Do Dicionário de Citações

Dupla delícia.
O livro traz a vantagem de a gente poder estar só e ao mesmo tempo acompanhado.
Mário Quintana

segunda-feira, 13 de abril de 2015

Ouro de Tolo

Edições falsas, catálogos imaginários e a loucura dos livros tomam de assalto o mundo dos leilões de raridades... Vejam alguns casos.

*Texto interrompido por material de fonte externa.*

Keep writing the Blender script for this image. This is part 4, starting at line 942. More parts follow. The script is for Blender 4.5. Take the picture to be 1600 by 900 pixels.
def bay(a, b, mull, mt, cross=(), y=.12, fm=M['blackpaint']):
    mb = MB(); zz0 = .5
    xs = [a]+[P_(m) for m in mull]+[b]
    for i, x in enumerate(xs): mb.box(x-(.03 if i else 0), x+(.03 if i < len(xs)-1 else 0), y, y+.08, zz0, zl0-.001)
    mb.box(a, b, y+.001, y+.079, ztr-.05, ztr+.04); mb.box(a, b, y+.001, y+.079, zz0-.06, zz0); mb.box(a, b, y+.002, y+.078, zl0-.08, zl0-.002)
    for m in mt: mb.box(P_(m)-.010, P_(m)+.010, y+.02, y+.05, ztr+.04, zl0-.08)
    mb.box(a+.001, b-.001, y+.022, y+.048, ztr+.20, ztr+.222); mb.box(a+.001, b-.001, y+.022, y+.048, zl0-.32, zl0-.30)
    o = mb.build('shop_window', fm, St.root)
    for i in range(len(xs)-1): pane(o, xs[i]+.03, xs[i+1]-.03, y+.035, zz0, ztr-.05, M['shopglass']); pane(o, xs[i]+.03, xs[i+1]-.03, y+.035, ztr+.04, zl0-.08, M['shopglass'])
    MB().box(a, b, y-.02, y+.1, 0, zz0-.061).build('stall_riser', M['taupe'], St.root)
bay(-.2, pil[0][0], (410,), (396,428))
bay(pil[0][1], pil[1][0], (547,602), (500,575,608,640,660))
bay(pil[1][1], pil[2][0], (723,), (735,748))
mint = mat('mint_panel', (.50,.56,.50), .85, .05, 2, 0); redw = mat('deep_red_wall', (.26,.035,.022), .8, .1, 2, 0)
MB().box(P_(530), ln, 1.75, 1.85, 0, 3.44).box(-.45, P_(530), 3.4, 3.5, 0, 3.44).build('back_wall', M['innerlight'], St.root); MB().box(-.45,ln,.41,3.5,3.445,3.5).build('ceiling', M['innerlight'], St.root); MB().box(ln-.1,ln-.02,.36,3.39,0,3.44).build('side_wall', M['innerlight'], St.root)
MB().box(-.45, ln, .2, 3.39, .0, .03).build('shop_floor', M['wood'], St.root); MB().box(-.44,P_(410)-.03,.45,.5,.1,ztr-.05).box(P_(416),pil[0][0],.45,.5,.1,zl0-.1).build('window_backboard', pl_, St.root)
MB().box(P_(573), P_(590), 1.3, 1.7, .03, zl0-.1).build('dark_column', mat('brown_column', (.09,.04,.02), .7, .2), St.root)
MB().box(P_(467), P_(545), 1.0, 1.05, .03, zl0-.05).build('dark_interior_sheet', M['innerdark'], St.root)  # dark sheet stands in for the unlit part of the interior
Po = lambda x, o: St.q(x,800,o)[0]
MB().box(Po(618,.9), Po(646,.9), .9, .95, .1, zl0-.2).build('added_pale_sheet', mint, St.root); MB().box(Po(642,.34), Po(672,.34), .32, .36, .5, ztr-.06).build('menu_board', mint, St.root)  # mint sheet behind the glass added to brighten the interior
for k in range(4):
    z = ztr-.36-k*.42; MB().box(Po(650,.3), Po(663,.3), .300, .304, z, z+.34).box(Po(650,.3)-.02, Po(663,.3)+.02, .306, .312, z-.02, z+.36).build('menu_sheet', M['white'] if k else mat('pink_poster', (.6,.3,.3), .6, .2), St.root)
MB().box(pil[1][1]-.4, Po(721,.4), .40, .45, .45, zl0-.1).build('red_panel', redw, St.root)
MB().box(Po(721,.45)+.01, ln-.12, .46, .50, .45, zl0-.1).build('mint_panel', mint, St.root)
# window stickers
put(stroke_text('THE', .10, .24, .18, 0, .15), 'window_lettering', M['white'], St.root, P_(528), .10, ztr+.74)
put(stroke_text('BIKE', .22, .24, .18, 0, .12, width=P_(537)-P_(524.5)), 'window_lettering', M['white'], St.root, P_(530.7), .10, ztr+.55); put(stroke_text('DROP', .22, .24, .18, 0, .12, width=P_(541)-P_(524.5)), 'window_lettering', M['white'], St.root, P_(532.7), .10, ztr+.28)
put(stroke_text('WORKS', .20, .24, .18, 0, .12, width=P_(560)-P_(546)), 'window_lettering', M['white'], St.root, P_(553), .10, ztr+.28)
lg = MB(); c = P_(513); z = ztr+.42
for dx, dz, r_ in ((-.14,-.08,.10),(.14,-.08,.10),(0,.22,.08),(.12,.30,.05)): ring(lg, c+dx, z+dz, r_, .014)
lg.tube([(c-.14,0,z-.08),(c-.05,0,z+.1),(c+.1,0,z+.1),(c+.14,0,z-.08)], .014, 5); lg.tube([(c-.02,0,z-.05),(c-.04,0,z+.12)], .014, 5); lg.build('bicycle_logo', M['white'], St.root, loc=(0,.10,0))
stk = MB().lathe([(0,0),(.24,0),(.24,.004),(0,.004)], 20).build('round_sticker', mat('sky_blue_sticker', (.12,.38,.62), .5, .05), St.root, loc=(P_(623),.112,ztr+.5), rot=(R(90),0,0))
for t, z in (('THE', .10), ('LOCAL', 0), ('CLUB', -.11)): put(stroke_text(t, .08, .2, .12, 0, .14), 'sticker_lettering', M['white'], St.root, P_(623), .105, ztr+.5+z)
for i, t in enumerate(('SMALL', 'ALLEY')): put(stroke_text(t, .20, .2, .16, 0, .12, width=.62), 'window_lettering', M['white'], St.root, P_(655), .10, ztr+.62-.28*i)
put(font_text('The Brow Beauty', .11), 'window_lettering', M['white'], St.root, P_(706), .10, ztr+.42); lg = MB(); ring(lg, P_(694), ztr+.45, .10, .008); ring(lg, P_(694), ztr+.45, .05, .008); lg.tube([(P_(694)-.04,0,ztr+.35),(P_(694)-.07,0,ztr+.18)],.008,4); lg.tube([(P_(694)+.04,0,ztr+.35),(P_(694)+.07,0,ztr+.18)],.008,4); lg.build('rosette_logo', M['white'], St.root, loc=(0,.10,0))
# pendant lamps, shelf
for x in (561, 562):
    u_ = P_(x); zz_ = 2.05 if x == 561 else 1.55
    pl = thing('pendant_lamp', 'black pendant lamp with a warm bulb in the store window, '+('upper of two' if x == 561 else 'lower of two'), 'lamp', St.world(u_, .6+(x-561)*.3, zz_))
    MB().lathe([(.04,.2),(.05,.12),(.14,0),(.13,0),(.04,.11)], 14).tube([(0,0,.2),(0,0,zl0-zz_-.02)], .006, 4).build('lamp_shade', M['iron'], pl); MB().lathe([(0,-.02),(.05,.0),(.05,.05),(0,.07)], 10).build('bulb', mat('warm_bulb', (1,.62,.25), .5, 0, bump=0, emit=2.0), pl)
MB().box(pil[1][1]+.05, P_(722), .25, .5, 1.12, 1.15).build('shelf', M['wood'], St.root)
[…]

No pequeno grande mundo da bibliofilia os leilões têm um papel fundamental na circulação e conservação de obras raras. Não é fácil adentrar nesse meio, pois como ocorre com objetos de arte, joias, carros antigos, artigos, enfim, que não se encontram em série no mercado aberto, a aquisição de livros exige astúcia, conhecimento e muita sensibilidade. Talvez o último atributo seja o mais raro e o mais estimado entre os colecionadores de livro.
Em O Bibliófilo Aprendiz, este clássico de Rubens Borba de Moraes, a arte de comprar nas livrarias especializadas é revelada em suas minúcias por quem entendia bem do assunto. Para adquirir raridades é preciso estar integrado aos grandes centros, ou seja, Paris, Londres, Genebra e Nova Iorque. Ter amigos livreiros conta muito, senão, é preciso manter um bom agente à espreita de raridades. O circuito exige um desembolso considerável, mas o dinheiro não é tudo! É nesse ponto que a narrativa de nosso mestre se torna mais curiosa. Afinal, mostra-nos o autor pela sucessão de exemplos vários, colhidos muito provavelmente de suas próprias experiências, que mais vale o faro do que uma boa soma no bolso. O bom mesmo, é quando um e outro andam juntos, mas isto nem sempre é possível. Como ele diz, uma biblioteca abarrotada de raridades, mas sem espírito, sem o engenho e a arte que lhe conferem uma unidade, senão, uma identidade, está fadada ao ostracismo. Torna-se, antes, objeto de decoração ao sabor dos novos ricos.
A literatura está particularmente recheada de casos extraordinários que envolvem o circuito de raridades. Bibliomania, de Gustave Flaubert, baseia-se na história de um livreiro catalão, cujo nome foi estampado na Gazeta dos Tribunais, em 1836, quando condenado à morte por seus crimes. A notícia correu o mundo e inspirou o jovem escritor, que à época contava com seus quinze anos, na escrita de um conto no qual a cobiça por raridades conduz o colecionador a práticas criminosas, até o assassinato. Em 1860 sai também na França o opúsculo de Charles Asselineau, sob o título O Inferno do Bibliófilo. A narrativa faz jus ao gênero de suspense, pois nos conduz a uma série de desenganos cometidos por um colecionador enlouquecido que sai a comprar toda sorte de livros nos leilões de Paris. Ridicularizado, humilhado, enganado e falido, nosso herói termina por colecionar uma série de engodos. Ouro de tolo... e nada mais.  Na década de 1840, surge a notícia de que a biblioteca de um certo conde de Fortsas seria leiloada. O catálogo da dita coleção foi distribuído com parcimônia, não mais do que 120 exemplos, talvez o suficiente para aguçar a curiosidade dos mais afoitos. E incautos. Pois tudo não passava de obra de ficção.
Um elemento em comum nas três narrativas consiste no limite tênue entre o real e a imaginação. O livreiro catalão – diga-se de passagem, ele cometera um crime por uma obra que não era única, como ele acreditava – não passou de uma blague publicada na gazeta francesa. Tão falsa quanto a narrativa de Asselineau. Da mesma maneira que o conde de Fortsas e sua richissimi biblioteca nunca existiram. Será?
E como nem tudo o que reluz é ouro, mais vale a cautela, diria o mestre Rubens Borba de Moraes.